Somewhere, a fluorescent lamp flickers on
Somewhere, a fluorescent lamp flickers on
A week later, I showed up at the apartment. Joining Juanito and his girlfriend Katia on the couch, I asked when the next tattoo session would be. Juanito rolled up his sleeve. “Tonight,” he said. “I’m putting color in this one.” This one was a Polynesian sun god stretched across his right tricep. He said it was Tangaroa, but nobody in our hemisphere could be sure.

Soon after, Andrés and Candice arrived. Ski instructors at the Sierra Nevada, they have the money and recklessness needed to fuel a cornucopia of counterculture pursuits. Candice wore a spiral of ebony in her left ear, plugged through a penny-sized hole. She sat down with Juanito and began sketching on a grocery receipt. After brief negotiations, Juanito didn’t want colors anymore. “It’s metrosexual,” he said, opting for black stripes and shadow on the sun god’s points.

Within twenty minutes, the chaos of the room disappeared. Fluorescent light flooded the makeshift studio. Candice even opened a new box of latex gloves and a new roll of paper towels. A wheeled table held the instruments – new needles in teal shrink-wrap, towels, swabs and other white and shiny bits. From ancient leather pouches, Candice removed two tattoo guns and tuned their buzz to the same pitch. She kissed André and clapped.

“Juanito!”

Juanito, shirtless, tripped slightly as he took The Seat. Candice slapped his arm, swabbed it up, made some final adjustments and promptly received a phone call. She answered with her gloves on, instructing the caller to buy two bottles of rum, two bottles of Jack Daniel’s and a block of hash. Meanwhile, Juanito popped stomach zits. Order complete, Candice said goodbye in four different ways and got down to business. The gun buzzed and fell. Juanito’s eyes rolled to the ceiling as a drop of sweat slid from his pit.

As Juanito’s grandchildren will agree, Candice became a model of total focus. Juanito entered a trance as well, helped along by a mural of exploding bubbles. Katia watched from behind. They formed a trinity of faces at peace – Candice, maskless, moving her chin and hand in synch; Juanito, now staring through the wall, a few thousand miles east; Katia, centered above, head of dreadlocks, wide-eyed behind crossed arms.

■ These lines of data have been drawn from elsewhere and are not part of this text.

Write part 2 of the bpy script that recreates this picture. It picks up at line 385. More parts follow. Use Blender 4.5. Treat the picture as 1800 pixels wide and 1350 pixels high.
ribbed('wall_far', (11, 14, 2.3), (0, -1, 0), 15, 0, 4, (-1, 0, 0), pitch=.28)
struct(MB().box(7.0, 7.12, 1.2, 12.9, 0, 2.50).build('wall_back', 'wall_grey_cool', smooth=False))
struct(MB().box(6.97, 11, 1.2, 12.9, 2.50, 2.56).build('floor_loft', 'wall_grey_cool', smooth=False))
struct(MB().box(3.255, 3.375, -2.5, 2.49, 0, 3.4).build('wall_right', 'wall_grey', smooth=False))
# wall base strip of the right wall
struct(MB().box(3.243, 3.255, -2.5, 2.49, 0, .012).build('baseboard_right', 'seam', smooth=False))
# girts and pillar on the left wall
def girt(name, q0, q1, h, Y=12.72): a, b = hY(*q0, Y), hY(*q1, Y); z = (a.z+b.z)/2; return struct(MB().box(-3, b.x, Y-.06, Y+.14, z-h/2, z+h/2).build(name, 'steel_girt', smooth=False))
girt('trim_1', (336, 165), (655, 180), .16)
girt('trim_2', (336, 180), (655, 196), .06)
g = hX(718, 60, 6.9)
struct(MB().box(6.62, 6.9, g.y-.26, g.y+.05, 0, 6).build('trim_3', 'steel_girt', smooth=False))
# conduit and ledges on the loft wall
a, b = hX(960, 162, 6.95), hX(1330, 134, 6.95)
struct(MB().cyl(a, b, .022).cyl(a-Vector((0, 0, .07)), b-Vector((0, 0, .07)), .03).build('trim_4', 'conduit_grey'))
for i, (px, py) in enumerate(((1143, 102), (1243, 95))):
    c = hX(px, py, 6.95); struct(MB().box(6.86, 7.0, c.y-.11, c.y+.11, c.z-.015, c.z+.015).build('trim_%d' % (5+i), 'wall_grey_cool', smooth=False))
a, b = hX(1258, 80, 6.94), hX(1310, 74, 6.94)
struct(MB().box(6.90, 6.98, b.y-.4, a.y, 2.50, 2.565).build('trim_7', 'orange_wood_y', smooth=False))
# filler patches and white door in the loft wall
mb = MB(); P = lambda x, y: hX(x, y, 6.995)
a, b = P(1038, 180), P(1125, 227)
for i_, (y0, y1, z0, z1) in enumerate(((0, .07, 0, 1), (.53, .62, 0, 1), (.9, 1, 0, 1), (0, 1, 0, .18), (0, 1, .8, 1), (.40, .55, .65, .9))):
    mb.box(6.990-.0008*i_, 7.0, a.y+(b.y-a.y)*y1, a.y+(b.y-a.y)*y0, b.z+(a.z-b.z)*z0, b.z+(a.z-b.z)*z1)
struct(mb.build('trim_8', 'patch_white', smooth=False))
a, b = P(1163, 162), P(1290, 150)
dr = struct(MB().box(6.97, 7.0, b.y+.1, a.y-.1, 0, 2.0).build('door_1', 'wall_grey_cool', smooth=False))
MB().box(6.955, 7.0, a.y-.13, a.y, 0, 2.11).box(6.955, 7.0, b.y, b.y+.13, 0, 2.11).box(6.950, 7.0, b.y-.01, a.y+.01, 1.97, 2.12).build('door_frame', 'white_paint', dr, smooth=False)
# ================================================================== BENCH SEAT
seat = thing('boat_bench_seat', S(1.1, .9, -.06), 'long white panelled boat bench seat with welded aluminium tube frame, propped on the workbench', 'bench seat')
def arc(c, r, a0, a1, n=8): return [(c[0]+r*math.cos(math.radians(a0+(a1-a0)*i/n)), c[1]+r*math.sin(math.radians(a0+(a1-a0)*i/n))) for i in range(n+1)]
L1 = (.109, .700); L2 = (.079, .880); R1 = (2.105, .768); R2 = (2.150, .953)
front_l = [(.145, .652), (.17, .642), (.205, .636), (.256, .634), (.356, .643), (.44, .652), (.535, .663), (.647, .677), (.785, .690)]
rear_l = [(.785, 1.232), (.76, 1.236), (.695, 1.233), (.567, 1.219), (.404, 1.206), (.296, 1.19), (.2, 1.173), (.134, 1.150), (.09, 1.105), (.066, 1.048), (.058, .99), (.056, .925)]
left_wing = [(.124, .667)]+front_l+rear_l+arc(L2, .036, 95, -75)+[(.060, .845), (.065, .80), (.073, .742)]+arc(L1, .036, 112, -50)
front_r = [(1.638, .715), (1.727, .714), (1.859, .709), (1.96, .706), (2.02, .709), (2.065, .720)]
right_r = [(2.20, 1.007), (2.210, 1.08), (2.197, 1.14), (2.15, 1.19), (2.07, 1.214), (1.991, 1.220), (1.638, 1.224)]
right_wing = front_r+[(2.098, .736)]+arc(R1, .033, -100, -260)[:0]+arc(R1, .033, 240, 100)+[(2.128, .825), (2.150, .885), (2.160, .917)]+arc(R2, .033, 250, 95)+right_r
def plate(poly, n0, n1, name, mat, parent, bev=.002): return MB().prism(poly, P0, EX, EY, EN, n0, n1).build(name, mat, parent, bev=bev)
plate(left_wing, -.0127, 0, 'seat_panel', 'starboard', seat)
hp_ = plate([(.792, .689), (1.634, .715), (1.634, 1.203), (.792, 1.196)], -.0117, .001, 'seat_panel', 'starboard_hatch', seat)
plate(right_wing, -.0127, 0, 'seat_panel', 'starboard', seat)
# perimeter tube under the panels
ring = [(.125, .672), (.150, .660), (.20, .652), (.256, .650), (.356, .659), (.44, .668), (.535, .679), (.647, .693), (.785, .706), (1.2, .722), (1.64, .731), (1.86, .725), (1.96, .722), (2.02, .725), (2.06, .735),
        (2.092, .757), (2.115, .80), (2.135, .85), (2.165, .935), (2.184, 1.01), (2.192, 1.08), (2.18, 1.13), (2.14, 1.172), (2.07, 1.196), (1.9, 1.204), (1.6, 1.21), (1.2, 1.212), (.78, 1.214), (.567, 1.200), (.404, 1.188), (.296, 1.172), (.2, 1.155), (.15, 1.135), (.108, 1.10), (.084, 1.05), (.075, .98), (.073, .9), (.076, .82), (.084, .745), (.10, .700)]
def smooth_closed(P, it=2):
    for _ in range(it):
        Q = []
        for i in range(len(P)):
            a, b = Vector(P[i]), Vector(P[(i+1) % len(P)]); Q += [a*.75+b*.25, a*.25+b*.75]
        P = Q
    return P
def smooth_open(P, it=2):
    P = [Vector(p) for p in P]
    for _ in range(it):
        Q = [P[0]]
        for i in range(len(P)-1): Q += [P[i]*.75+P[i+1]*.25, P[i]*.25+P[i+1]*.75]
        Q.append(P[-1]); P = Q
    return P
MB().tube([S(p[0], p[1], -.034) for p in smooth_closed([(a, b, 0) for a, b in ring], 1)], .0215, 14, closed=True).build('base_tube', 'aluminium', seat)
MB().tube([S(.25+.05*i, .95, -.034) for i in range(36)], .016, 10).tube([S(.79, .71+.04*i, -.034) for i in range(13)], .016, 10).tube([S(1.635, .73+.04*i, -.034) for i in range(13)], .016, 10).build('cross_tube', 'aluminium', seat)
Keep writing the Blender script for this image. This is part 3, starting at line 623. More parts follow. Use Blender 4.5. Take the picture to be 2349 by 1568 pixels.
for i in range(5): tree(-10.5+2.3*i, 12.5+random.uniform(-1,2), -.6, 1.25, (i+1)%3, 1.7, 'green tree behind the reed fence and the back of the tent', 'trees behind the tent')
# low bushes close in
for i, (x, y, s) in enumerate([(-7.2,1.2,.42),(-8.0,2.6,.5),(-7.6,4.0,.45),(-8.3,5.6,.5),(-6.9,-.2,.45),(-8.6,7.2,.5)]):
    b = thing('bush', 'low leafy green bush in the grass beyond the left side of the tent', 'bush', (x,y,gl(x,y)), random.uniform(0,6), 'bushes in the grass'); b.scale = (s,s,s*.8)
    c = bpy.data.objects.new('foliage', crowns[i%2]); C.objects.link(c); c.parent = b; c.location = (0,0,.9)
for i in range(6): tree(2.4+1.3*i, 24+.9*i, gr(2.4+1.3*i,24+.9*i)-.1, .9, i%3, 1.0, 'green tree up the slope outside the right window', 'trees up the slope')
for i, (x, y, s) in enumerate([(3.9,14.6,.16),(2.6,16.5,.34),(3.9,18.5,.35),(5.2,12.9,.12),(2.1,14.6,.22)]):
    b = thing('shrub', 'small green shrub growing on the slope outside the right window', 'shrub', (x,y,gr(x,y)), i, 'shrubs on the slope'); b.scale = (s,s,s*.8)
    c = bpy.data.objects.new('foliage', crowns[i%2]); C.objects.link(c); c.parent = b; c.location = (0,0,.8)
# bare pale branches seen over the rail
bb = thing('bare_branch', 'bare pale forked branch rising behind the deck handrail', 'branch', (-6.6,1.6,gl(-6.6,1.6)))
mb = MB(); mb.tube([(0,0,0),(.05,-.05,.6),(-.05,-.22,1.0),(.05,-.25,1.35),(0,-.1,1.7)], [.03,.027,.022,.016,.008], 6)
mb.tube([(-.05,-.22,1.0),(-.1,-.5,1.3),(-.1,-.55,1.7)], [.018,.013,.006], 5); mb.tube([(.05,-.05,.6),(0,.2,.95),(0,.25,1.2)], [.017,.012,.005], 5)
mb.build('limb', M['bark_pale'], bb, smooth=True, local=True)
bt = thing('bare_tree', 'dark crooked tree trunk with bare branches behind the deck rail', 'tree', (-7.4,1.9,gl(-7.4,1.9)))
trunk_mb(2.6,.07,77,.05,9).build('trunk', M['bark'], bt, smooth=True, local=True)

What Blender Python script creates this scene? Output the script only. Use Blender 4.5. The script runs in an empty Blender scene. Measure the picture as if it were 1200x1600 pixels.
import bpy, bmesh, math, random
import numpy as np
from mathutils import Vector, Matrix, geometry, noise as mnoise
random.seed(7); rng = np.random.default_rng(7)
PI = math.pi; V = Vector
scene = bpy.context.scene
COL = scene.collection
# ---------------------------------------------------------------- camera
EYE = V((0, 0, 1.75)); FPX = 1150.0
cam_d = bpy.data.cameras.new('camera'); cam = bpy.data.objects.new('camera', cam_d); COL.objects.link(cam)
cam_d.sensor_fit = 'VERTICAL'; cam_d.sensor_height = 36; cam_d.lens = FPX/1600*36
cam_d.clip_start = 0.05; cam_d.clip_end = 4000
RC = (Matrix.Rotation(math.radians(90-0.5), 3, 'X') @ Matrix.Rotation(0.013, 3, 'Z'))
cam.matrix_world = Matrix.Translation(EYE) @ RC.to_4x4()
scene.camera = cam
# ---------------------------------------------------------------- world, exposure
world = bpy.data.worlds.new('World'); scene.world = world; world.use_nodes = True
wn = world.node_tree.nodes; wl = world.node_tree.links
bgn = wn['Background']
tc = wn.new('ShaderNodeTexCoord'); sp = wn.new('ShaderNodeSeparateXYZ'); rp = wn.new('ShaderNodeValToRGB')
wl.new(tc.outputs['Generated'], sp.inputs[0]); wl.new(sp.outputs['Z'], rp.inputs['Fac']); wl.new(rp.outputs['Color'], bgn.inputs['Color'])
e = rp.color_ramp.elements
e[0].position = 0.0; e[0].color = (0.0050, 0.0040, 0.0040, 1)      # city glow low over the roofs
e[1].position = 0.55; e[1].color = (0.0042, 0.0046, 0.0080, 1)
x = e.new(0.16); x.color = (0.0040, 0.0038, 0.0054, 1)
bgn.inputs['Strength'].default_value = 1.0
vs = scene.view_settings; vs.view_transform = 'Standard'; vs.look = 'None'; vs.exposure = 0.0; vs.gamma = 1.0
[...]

I wouldn’t let Candice tattoo me. She stifled half of her sneezes and tallied one mid-painting cough. She let my boots within five feet of the needles. She’s visited Brazil. When a friend dropped by, Candice paused to greet her with the obligatory two kisses. Yes, she has an autoclave and a five-year-old diploma on the wall, but the scar slashing across her forehead reeks of a moped accident, or more generally, a lapse of balance and control.

More importantly, there were too many questions. What else have the leather pouches held? Where’s the sax? Who was the golden Turk?

Earlier, while making room on the couch, Katia pulled a small, red safe from behind the cushions and placed it on the coffee table. An unexplained safe never helped me feel safe. Within it, more reasons I wouldn’t get inked. The business here can go in any direction.